*Prompt:*
Nothing outside the lines from the one containing "Write a Blender" through the one containing "from mathutils import Vector, Matrix, noise" should be copied, and no pictures either. Copy those lines exactly.

((

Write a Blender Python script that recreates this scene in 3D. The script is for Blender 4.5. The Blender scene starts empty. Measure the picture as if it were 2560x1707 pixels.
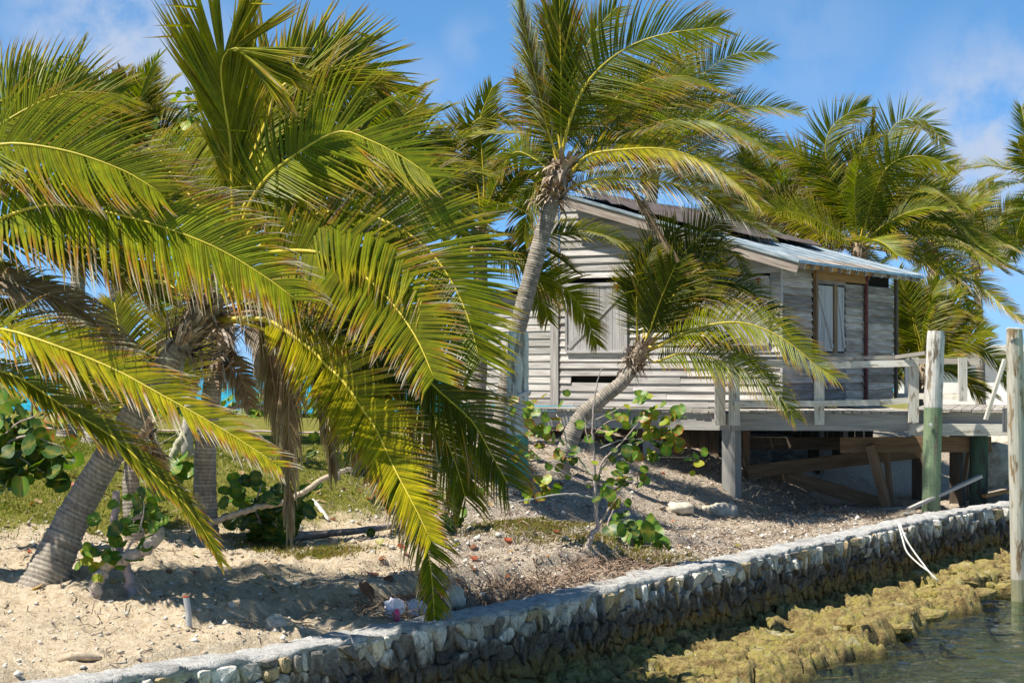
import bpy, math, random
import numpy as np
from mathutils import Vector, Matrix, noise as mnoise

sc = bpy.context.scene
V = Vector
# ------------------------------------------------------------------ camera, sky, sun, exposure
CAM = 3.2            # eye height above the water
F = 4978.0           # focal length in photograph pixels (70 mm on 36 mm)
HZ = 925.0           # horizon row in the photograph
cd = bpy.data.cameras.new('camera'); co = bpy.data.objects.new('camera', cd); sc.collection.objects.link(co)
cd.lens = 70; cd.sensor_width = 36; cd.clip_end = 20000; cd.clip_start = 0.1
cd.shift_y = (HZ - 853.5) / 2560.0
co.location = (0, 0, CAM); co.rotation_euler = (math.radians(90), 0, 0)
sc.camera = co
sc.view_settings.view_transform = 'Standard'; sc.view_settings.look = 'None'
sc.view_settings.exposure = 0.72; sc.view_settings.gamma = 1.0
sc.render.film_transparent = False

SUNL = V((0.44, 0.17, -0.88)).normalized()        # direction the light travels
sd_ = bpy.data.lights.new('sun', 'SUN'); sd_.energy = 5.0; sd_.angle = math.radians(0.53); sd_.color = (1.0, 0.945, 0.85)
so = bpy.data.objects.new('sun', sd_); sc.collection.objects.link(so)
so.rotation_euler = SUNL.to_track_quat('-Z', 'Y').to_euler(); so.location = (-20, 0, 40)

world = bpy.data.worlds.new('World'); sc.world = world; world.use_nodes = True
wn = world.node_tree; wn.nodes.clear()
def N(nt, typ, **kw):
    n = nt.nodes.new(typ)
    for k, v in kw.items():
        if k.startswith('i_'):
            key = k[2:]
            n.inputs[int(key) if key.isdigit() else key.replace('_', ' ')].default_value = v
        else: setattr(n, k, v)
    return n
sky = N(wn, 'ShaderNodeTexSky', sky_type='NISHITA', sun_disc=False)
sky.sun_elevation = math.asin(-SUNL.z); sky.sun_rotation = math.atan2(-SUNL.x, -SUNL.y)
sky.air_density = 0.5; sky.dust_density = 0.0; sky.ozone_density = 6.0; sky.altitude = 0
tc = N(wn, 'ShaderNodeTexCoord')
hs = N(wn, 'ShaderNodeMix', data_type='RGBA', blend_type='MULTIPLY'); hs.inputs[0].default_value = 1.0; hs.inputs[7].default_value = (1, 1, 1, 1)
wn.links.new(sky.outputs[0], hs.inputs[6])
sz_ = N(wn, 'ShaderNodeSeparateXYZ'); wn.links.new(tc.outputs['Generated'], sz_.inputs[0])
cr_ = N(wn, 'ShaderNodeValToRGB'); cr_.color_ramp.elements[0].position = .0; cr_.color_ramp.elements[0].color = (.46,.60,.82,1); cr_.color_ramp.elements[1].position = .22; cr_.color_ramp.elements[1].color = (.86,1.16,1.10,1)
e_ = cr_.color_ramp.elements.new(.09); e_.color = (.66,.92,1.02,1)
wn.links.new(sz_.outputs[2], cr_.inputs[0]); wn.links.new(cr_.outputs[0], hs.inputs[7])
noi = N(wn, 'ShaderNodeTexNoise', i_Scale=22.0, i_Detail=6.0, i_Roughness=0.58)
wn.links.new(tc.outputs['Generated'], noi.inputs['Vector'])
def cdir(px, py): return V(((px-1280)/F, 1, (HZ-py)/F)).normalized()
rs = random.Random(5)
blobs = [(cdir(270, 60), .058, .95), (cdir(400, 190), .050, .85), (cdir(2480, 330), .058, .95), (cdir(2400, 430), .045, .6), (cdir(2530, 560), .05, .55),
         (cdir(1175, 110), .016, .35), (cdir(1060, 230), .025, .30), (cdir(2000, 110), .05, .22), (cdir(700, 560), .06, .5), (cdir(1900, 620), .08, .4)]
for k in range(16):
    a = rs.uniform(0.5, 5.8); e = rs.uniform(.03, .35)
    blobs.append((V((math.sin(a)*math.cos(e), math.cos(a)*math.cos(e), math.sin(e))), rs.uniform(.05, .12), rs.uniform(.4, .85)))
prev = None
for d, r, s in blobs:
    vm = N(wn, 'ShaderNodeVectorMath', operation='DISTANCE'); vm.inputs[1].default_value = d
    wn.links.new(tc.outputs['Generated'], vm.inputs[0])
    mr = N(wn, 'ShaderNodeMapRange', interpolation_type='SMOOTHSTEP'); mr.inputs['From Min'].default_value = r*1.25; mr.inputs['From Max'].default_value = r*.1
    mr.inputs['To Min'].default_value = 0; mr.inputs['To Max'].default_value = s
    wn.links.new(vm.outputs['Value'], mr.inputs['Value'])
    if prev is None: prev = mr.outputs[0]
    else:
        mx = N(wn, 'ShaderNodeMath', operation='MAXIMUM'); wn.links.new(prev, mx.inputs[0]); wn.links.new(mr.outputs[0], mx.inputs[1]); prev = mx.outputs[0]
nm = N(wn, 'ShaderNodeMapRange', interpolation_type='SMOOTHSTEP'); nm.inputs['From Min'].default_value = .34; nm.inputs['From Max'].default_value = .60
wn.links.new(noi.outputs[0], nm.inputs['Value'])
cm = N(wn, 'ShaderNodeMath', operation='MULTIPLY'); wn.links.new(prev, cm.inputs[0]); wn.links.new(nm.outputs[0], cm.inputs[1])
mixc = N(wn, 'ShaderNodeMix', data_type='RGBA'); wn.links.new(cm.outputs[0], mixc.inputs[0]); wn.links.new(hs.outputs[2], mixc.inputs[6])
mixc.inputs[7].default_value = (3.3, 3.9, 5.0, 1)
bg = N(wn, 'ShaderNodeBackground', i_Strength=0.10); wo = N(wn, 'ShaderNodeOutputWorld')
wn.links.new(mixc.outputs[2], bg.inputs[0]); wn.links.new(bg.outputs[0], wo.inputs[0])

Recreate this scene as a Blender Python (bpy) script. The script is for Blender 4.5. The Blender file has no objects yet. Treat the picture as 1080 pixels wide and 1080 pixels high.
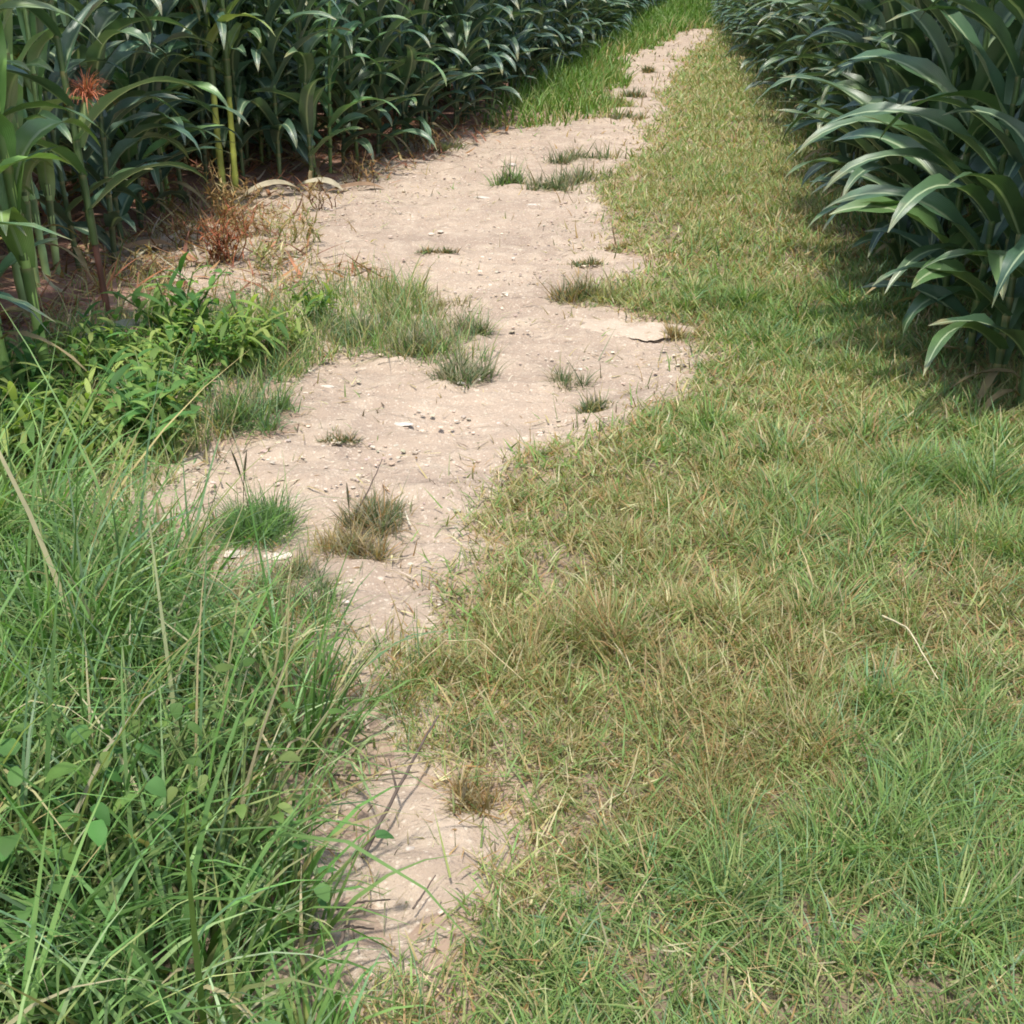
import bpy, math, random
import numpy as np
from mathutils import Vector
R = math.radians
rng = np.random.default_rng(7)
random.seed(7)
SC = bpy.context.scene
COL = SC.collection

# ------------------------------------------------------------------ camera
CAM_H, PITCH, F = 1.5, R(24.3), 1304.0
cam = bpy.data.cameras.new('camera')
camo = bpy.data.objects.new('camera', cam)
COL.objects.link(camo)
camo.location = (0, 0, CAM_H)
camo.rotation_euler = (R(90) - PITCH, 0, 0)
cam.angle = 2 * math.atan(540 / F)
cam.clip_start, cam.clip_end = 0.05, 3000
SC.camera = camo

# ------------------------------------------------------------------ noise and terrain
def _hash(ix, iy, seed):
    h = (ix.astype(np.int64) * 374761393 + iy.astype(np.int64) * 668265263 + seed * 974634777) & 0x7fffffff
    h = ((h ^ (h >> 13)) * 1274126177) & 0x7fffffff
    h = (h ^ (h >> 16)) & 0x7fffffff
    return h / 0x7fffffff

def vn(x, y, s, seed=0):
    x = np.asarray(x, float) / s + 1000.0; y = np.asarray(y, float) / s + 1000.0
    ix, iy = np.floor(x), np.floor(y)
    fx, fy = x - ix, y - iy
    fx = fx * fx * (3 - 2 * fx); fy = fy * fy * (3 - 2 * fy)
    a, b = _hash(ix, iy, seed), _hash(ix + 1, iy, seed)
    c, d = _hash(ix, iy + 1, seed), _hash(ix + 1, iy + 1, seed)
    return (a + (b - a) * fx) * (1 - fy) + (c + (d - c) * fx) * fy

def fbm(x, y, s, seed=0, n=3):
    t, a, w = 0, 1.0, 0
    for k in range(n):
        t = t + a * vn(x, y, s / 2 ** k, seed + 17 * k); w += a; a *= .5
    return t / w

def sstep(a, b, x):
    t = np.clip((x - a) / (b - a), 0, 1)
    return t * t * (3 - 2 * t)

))
((

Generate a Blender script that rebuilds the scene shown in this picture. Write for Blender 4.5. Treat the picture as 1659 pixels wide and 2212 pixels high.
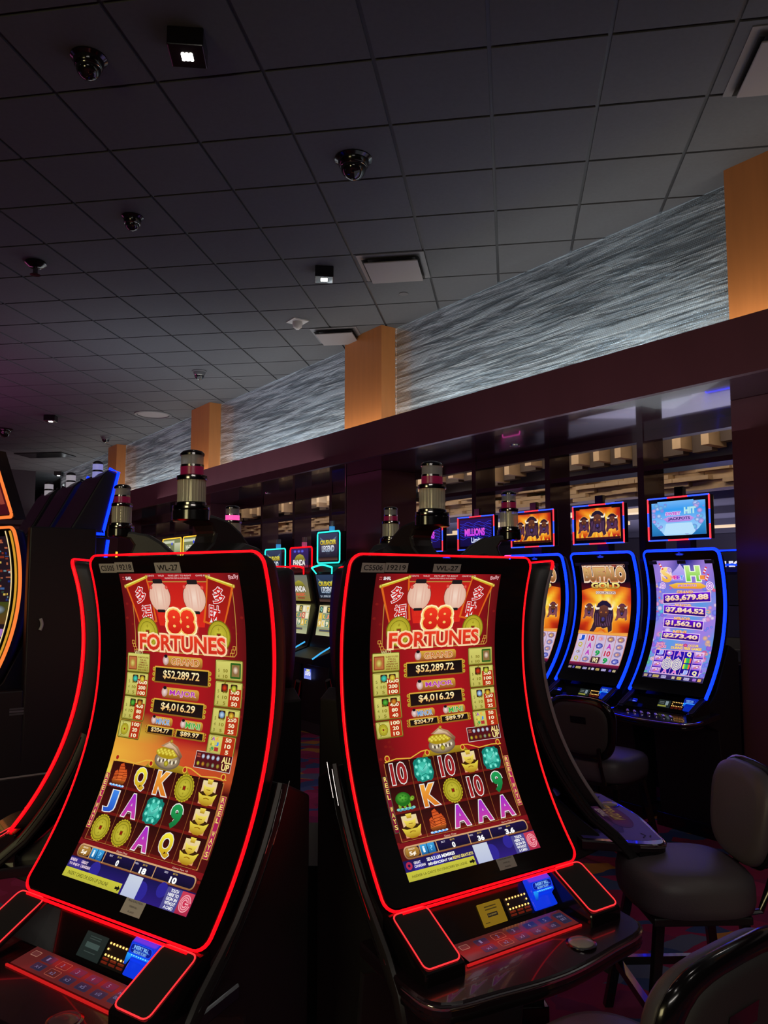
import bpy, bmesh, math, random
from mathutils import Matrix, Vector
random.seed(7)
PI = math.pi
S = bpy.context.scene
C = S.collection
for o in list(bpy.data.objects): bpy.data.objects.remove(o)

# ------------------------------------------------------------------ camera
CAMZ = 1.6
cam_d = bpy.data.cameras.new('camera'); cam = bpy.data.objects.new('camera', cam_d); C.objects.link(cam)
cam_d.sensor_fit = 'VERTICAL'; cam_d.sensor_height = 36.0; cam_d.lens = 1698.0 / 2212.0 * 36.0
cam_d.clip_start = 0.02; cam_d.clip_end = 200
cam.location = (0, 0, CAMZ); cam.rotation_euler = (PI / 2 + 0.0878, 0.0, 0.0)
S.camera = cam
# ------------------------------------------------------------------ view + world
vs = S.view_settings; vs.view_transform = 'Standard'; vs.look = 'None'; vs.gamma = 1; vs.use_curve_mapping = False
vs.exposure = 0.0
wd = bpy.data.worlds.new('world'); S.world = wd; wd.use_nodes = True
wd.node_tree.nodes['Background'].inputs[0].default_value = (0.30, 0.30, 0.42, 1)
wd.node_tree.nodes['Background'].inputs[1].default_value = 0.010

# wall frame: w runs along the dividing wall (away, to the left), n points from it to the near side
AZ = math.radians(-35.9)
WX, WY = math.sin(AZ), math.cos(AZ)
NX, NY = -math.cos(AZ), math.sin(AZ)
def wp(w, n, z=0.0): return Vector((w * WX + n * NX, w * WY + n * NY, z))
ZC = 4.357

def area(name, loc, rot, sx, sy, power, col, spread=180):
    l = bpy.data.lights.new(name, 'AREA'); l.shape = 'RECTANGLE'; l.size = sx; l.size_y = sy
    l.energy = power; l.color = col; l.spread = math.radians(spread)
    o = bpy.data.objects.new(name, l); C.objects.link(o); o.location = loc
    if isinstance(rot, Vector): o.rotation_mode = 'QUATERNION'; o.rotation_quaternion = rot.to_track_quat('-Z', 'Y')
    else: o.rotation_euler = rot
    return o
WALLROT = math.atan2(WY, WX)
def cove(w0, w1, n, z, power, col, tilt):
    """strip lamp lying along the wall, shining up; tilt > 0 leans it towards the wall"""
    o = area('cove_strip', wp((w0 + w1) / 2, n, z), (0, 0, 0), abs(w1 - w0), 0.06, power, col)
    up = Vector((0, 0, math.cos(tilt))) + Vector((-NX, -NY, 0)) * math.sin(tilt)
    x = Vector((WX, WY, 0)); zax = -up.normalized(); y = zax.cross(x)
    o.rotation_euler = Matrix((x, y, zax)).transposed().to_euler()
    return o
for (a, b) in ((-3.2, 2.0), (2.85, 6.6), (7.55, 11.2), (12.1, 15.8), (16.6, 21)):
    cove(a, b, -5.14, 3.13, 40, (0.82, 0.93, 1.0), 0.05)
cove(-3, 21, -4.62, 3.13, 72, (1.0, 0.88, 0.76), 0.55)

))

*Completed task:*
Write a Blender Python script that recreates this scene in 3D. The script is for Blender 4.5. The Blender scene starts empty. Measure the picture as if it were 2560x1707 pixels.
import bpy, math, random
import numpy as np
from mathutils import Vector, Matrix, noise as mnoise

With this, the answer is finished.